Sceptics have described randomization as a short-term solution to technology deficiencies that merely leads to wider spreads and reduced certainty of execution. But Curtis Pfeiffer, chief business officer at Pragma Securities, says it is his firm’s experience (and it is conducting more quantitative research on the topic) that the certainty of execution may even be increased as a result of randomized matching because there will be less – possibly up to 50% less – quote fading.

Rutherford agrees that describing randomization as a short-term fix is unfair and says there is no evidence of it causing reduced certainty of execution on his platform.

“If anything, the stability and firmness of prices increases execution efficiency, as participants are less likely to be pipped by disruptive trading strategies,” he says. “Randomization has therefore proven itself to be a legitimate and meaningful solution to disruptive low latency trading strategies and successfully creates a market of genuine interest, reliable price discovery and firm liquidity.”

Improved market surveillance also has a role to play in ensuring fair and effective markets, but as a complement to randomization rather than an alternative, according to Clarke. “Market surveillance is essential for identifying behaviours that may not help provide an orderly market, or indicate suspicious activity, but would have no impact on reducing the extent to which a market participant’s speed determines their success in trading activities on matching.”

Atkinson observes that market surveillance addresses different issues to randomization. “With market surveillance, you can observe the effects of a fastest-takes-all setup, but that is different to implementing mechanisms to reduce the magnitude of a speed advantage,” he says.

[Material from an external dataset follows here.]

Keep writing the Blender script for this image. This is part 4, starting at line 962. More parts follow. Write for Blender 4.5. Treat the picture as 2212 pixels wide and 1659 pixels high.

Rutherford, meanwhile, refers to the timeliness factor. “Market surveillance only identifies disruptive and disorderly behaviour once it has occurred – it doesn't stop it from occurring in the first place,” he says. “Furthermore, the effectiveness of surveillance tools depends on their ability to identify these behaviours and also whether the punitive measures are an effective deterrent.”

One of the virtues of the lightly regulated FX market is that different models can exist side-by-side, concludes MarketFactory executive chairman, James Sinclair. “There are times and currency pairs when a trader may find a randomized pool gives better execution quality and other times when a strict first-in-first-out model produces better results. Different pools may also each have their time and place for a given trader, depending on the range of randomization times and whether cancels are randomized or not.”